The final regulation, like the proposal, applies to disclosures of "material nonpublic" information about the issuer or its securities. The regulation does not define the terms "material" and "nonpublic," but relies on existing definitions of these terms established in the case law. Information is material if "there is a substantial likelihood that a reasonable shareholder would consider it important" in making an investment decision.38 To fulfill the materiality requirement, there must be a substantial likelihood that a fact "would have been viewed by the reasonable investor as having significantly altered the 'total mix' of information made available."39 Information is nonpublic if it has not been disseminated in a manner making it available to investors generally.40

The use of the materiality standard in Regulation FD was the subject of many comments. Some commenters supported the use of the existing definition of materiality, noting that attempts to define materiality for purposes of Regulation FD could have implications beyond this regulation.41 Other commenters, however, including securities industry representatives, securities lawyers, and some issuers or issuer groups, stated that using a general materiality standard in the regulation would cause difficulties for issuer compliance.42 These commenters claimed that materiality was too unclear and complex a standard for issuer personnel to use in making "real time" judgments about disclosures,43 and that this vagueness would lead to litigation and a chilling effect on corporate disclosure practices.44 These commenters offered a variety of recommendations to address this issue.

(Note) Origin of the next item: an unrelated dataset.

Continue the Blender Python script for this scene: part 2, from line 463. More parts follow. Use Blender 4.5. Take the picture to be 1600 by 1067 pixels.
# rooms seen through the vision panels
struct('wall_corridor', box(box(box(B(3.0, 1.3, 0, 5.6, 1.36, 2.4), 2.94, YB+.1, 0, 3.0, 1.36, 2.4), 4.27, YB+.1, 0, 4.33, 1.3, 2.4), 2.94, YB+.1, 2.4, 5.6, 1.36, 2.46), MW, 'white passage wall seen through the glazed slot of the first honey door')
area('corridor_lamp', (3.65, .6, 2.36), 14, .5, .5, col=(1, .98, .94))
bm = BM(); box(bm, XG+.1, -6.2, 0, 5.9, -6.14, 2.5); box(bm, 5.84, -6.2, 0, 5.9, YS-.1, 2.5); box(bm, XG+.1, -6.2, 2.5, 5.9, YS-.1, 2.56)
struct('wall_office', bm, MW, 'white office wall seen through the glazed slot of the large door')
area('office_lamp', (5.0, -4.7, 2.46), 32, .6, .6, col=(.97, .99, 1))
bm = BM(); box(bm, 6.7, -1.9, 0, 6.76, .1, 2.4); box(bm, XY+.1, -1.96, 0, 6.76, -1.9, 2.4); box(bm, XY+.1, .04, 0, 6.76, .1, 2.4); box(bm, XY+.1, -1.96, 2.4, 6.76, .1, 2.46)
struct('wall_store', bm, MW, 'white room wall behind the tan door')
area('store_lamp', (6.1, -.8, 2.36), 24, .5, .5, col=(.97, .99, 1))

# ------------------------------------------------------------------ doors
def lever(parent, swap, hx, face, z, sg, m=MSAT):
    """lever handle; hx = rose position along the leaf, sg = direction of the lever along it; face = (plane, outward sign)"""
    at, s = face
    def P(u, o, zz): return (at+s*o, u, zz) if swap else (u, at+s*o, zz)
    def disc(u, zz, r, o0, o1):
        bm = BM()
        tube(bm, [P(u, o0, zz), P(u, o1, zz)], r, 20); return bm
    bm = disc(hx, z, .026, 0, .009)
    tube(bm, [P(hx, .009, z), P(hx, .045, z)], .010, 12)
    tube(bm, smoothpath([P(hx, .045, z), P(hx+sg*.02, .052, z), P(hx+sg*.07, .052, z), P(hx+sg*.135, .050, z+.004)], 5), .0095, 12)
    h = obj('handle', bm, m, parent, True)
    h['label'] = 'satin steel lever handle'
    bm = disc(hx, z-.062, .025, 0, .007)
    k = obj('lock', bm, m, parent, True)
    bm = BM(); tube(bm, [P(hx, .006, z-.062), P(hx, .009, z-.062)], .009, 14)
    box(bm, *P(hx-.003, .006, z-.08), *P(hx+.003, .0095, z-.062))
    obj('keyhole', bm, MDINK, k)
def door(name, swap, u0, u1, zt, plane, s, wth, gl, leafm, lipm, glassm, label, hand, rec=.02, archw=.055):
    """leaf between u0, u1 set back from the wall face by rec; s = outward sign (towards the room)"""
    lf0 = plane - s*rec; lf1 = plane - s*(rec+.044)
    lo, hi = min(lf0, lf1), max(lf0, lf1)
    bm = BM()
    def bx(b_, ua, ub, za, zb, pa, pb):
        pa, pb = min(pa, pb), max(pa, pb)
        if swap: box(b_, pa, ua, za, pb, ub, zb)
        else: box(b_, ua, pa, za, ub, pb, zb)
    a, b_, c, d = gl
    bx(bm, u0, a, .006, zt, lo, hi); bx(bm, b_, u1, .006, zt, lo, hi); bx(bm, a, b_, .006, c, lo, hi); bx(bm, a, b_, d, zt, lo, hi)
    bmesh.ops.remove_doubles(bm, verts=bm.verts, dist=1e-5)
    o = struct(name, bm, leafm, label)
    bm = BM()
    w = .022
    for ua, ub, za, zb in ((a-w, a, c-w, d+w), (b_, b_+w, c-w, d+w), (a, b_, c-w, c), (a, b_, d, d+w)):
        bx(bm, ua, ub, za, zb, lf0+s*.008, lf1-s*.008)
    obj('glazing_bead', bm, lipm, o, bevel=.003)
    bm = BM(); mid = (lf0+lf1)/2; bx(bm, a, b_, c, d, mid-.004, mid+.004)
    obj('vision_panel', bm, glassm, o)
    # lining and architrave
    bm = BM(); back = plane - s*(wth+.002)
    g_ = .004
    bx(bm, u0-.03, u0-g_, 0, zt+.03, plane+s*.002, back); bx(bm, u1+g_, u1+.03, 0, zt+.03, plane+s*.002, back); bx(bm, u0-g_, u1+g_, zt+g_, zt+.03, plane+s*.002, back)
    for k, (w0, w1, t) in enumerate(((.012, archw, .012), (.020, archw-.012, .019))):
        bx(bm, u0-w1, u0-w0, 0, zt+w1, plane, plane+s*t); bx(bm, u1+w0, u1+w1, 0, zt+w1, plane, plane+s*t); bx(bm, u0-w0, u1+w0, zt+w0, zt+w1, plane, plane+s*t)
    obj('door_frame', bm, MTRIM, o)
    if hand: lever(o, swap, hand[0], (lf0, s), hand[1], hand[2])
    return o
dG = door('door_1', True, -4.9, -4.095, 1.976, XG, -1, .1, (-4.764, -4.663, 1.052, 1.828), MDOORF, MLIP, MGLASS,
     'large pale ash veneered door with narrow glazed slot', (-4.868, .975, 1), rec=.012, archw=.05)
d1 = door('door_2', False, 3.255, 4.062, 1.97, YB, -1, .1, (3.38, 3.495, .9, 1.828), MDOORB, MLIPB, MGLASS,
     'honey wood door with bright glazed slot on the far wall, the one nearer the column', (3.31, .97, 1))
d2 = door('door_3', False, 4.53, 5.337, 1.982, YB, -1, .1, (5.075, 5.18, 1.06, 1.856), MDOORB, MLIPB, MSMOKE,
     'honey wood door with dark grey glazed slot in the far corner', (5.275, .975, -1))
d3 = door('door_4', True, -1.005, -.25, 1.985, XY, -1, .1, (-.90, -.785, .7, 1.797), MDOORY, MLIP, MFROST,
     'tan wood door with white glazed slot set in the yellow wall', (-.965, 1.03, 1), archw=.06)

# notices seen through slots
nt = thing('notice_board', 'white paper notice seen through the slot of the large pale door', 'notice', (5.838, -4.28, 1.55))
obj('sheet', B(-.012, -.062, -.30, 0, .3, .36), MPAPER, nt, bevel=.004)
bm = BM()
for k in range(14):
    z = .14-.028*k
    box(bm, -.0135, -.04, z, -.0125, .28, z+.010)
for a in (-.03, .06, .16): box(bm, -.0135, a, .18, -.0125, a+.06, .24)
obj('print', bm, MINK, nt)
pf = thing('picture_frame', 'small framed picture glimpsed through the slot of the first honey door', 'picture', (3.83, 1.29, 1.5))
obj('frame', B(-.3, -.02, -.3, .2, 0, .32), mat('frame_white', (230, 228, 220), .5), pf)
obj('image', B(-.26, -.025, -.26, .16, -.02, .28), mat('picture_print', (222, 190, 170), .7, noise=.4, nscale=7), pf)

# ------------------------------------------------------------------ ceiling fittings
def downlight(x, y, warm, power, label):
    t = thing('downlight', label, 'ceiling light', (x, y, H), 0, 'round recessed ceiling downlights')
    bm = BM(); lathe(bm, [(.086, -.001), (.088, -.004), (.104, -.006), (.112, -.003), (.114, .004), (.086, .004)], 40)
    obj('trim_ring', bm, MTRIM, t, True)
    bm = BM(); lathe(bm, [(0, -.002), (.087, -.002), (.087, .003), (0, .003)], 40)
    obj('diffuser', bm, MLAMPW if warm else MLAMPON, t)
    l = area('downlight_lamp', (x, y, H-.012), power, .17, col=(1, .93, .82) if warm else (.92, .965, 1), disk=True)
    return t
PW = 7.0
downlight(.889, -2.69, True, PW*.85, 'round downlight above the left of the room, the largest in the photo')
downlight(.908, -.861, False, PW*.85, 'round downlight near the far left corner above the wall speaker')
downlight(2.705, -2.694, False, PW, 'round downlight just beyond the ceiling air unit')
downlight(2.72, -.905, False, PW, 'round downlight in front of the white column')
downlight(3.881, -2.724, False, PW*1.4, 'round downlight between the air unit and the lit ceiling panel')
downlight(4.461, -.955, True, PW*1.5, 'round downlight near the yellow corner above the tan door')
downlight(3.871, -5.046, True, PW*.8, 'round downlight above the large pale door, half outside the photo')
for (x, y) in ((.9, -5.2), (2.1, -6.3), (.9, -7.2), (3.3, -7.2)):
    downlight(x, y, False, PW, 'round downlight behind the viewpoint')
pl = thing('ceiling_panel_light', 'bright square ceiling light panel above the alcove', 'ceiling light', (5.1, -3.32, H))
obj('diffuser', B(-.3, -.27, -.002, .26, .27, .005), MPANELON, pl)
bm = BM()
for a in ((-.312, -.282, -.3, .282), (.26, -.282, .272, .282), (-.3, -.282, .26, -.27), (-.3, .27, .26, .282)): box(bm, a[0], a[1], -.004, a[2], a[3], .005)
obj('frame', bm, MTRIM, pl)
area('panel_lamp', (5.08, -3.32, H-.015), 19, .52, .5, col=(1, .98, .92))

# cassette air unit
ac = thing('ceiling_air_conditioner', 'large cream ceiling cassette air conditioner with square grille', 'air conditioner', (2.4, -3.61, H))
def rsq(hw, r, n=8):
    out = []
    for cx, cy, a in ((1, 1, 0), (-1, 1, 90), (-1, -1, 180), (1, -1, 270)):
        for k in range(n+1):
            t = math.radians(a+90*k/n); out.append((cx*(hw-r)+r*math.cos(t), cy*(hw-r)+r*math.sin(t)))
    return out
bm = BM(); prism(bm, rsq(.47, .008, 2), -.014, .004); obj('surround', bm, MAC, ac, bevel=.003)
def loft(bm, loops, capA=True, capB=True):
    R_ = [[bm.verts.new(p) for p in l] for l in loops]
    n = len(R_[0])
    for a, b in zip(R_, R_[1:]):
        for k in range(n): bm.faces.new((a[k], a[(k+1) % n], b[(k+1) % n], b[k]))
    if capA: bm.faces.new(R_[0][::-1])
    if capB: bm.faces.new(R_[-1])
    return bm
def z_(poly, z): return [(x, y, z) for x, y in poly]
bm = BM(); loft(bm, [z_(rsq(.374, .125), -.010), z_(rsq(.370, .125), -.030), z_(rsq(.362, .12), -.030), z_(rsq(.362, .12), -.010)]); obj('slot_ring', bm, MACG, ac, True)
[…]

Some commenters suggested that the regulation include a bright-line standard or other limitation on what was material for purposes of Regulation FD, or identify in the regulation an exclusive list of types of information covered.45 While we acknowledged in the Proposing Release that materiality judgments can be difficult, we do not believe an appropriate answer to this difficulty is to set forth a bright-line test, or an exclusive list of "material" items for purposes of Regulation FD. The problem addressed by this regulation is the selective disclosure of corporate information of various types; the general materiality standard has always been understood to encompass the necessary flexibility to fit the circumstances of each case. As the Supreme Court stated in responding to a very similar argument: "A bright-line rule indeed is easier to follow than a standard that requires the exercise of judgment in the light of all the circumstances. But ease of application alone is not an excuse for ignoring the purposes of the securities acts and Congress' policy decisions. Any approach that designates a single fact or occurrence as always determinative of an inherently fact-specific finding such as materiality, must necessarily be over- or underinclusive."46

Other suggestions from commenters included providing more interpretive guidance about types of information or events that are more likely to be considered material. While it is not possible to create an exhaustive list, the following items are some types of information or events that should be reviewed carefully to determine whether they are material: (1) earnings information; (2) mergers, acquisitions, tender offers, joint ventures, or changes in assets; (3) new products or discoveries, or developments regarding customers or suppliers (e.g., the acquisition or loss of a contract); (4) changes in control or in management; (5) change in auditors or auditor notification that the issuer may no longer rely on an auditor's audit report; (6) events regarding the issuer's securities -- e.g., defaults on senior securities, calls of securities for redemption, repurchase plans, stock splits or changes in dividends, changes to the rights of security holders, public or private sales of additional securities; and (7) bankruptcies or receiverships.47

By including this list, we do not mean to imply that each of these items is per se material. The information and events on this list still require determinations as to their materiality (although some determinations will be reached more easily than others). For example, some new products or contracts may clearly be material to an issuer; yet that does not mean that all product developments or contracts will be material. This demonstrates, in our view, why no "bright-line" standard or list of items can adequately address the range of situations that may arise. Furthermore, we do not and cannot create an exclusive list of events and information that have a higher probability of being considered material.